Ark Schools delivers education insights in minutes, not months

Ark is an international education organization, with 34 schools in the United Kingdom and one in Delhi, India. Ark Schools is committed to the idea that “all children deserve a great education,” accepting children from unconventional economic and educational backgrounds.

Leaders at Ark use data to determine program success and track student progress. The old process of compiling relevant data and building dashboards took months of effort from several departments. In video 2, Joshua Perry, Director of Program Support speaks about how Ark needed a system that was fast and flexible, so that teachers and leaders could use the data to affect daily decisions.

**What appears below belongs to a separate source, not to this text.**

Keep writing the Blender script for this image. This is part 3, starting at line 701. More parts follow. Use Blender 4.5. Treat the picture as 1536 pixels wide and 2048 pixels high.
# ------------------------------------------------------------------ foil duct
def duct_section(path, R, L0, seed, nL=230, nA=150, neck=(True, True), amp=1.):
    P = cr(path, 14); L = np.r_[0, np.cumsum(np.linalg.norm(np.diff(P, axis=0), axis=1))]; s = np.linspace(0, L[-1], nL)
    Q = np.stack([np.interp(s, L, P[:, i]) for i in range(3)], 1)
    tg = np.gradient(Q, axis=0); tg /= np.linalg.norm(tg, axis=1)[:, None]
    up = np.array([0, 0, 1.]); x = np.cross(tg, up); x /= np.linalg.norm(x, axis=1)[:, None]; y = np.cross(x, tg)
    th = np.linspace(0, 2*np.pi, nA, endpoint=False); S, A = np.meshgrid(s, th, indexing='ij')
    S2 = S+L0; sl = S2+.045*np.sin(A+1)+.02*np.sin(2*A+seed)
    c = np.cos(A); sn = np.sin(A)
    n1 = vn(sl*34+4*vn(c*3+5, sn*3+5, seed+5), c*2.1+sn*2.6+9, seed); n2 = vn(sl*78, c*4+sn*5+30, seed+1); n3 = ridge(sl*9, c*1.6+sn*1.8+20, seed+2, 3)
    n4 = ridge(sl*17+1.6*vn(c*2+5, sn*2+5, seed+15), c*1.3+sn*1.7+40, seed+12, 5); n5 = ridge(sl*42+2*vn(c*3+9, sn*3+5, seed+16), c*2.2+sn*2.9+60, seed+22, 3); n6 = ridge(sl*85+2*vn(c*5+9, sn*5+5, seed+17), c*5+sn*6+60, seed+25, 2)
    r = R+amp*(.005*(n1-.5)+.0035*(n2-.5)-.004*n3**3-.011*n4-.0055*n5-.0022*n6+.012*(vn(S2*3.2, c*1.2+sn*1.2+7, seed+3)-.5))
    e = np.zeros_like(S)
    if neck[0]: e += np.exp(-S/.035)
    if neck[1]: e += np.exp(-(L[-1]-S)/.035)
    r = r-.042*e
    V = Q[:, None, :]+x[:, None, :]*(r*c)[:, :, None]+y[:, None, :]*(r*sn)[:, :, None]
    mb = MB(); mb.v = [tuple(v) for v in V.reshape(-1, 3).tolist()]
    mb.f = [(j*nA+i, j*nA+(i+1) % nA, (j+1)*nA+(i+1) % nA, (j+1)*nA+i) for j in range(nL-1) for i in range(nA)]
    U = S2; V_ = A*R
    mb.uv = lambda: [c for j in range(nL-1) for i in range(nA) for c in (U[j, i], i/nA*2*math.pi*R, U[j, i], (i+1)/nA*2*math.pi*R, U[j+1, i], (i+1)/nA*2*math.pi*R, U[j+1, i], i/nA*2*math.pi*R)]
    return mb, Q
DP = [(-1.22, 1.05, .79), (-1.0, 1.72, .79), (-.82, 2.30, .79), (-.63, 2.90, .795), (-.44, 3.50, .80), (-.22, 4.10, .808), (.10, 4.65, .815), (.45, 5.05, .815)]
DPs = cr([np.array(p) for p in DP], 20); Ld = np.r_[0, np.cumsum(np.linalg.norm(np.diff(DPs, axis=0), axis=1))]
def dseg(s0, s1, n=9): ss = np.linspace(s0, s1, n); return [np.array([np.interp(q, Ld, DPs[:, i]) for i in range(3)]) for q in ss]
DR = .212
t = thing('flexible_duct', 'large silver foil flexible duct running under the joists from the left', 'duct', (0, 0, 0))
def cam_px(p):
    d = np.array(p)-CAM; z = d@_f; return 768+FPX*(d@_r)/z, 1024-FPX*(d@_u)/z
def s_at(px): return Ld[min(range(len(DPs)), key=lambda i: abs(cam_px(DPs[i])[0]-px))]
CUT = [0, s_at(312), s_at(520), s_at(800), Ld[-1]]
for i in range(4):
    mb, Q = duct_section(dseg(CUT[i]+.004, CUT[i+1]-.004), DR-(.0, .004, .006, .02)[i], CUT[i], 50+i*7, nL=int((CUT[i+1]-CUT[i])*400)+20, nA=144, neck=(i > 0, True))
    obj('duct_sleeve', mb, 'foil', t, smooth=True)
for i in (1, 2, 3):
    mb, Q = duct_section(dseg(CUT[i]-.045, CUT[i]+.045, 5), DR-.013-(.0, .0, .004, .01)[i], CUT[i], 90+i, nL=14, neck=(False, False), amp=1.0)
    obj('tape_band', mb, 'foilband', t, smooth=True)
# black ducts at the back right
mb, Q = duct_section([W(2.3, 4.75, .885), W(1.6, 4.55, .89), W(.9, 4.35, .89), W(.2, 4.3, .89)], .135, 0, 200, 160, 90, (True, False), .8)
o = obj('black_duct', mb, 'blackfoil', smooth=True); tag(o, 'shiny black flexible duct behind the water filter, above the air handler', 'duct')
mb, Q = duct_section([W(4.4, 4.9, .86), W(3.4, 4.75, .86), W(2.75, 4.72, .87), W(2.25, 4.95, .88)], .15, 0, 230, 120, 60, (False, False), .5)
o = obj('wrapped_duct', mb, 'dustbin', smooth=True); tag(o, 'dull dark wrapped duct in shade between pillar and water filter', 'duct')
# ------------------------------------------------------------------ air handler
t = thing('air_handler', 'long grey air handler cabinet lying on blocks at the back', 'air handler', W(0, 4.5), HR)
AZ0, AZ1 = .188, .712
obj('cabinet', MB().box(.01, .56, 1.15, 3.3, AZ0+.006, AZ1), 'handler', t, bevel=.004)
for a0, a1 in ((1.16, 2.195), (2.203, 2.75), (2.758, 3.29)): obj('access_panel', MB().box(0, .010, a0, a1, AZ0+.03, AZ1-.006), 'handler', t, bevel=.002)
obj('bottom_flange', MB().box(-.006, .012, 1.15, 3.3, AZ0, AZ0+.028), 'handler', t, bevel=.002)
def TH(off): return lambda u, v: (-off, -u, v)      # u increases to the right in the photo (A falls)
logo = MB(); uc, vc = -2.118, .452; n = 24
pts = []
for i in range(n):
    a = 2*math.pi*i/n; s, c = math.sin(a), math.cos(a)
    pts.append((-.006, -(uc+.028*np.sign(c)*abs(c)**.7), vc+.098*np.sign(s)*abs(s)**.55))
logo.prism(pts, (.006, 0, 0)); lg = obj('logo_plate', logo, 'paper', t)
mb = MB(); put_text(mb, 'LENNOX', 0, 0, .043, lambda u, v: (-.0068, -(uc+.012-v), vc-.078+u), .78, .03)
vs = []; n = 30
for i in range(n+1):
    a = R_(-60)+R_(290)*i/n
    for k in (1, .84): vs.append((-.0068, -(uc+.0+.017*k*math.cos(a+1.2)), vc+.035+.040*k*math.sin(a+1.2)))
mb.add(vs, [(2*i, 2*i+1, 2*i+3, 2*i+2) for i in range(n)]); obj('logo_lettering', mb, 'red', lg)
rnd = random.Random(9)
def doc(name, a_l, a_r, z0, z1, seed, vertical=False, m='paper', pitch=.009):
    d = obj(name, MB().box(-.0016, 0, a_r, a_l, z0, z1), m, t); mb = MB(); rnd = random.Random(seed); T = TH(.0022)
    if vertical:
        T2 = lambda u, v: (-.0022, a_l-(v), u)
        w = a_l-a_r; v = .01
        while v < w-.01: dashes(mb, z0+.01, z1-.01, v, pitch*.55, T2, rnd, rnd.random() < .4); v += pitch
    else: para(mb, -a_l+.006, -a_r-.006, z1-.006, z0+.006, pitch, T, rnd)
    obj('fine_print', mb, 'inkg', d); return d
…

To solve this need, Ark established a browser-based system on Tableau Server, where users can access analytics from almost anywhere. In video 1, Joshua describes how they built their “governor dashboard” in 2 minutes and 22 seconds and it continues to be a key visualization across the organization. Users can see a holistic view of the network of schools or drill down into an individual school to identify areas of opportunity or improvement.

Tableau: What’s your data storage situation and how does Tableau fit in?
Joshua Perry, Director of Program Support: Our team has for many years now built and maintained systems that our schools use to understand data. We've improved and refined some of the techniques. But, essentially we have a data warehouse that takes data from all of our schools, from multiple systems.

So we have something we call our governor dashboard and it's a key visualization within Ark. It shows people progress and attainment over time and our governing bodies and senior leaders use it to understand how our schools are doing.

Now when we first built that, we built it in the way that we always used to build products and it took us around a month to build it. That's a month of elapsed time, but probably about a month of effort time when you add up all the people that contributed to that process.

But the eureka moment for us was when we tried to recreate that in Tableau. And we have ourselves on video doing it and it took us 2 minutes and 22 seconds.

Tableau: That’s a dramatic difference.
Joshua: If we can create visualizations in Tableau it's so much quicker, it's so much faster, and it will push us towards the best practice in what a report should look like, what will actually get great results from the users, and a better understanding of what that data is telling people.

You're not just looking at it for fun. You're not just looking at it to create pretty pictures. You're looking at it to make different management decisions. Now why am I talking about that in the context of Tableau? It's because the visualization aspect of Tableau over what traditional tools have been able to provide in data—where there's much more tabular data—is that it just gets you to the conclusion much faster, and therefore what action you should take.

And I think that's been hugely valuable to us, but I also think it's something we can bring to the wider education sector.

What that means for a teacher is when they're not in their classrooms, when they're in a staff room or on their personal device, they can log in and they can see visualizations of their class data and act upon that information.

Enough flexibility for the school, office, or mobile

Tableau: Tell us about Ark Schools.
Joshua: Ark is an education organization with the purpose of transforming children's lives. We work in the UK and internationally. I guess what we're best known for is that we run schools as academies in the UK. We're international in our focus. But then alongside the schools, we also run education programs that have the goal of improving education outcomes.

Tableau: How do you use Tableau?
Joshua: So we use Tableau, my team builds and maintains some systems that all of our people in our schools network use to look at and understand data. Essentially the goal is to make it as simple as possible for users to not just understand the data—which is what Tableau does—but also to access the data. And Tableau is great for that too, through the Server functionality.

Tableau: Who uses Tableau at Ark?
Joshua: Our vizzes are used by, I think it's fair to say, literally everyone in the school's organization from trustees through to trainee teachers. So we have deliberately built our suite of Tableau reports so that in theory, the data that people are seeing really has to do with the level of aggregation that's appropriate for their role title.

So if you're a trainee teacher, you're interested in data that has to do with the class that you're teaching right now and the relative progress of the people in that class. But, if you're a trustee you care about that detail. You just care about it in a greater level of aggregation. You care about what's happening across the network, but you still want to be able to drill down to see what's happening in an individual school or even further.

Tableau: Where do people use Tableau?
Joshua: Well, we produce as a team browser-based analytics tools that we deliver to all of our users—whether they're in schools, or a central office, or wherever they are, as long as they have credentials to log in.

So it may be that they're looking at it at home on a personal device. It may be that they're looking at it on a staff room, and like I say, as long as they know and understand their own secure credentials, they can use it either way.

Tableau: Why is this flexibility so important?
Joshua: That flexibility and where you can get access to the data is really important for our teachers, because as I've said this is really a tool that we want people to use to improve the outcomes for the children in their class. In order to do that, you need to have very regular access to that data. You need to be able to look at that data as you're planning curriculum for the next day, the next week, the next month, the next term. And you could be doing that from anywhere. So our teachers need to be able to get access to that data from anywhere.

What that means for a teacher is when they're not in their classrooms, so when they're in a staff room or on their personal device, they can log in and they can see visualizations of their class data and act upon that information.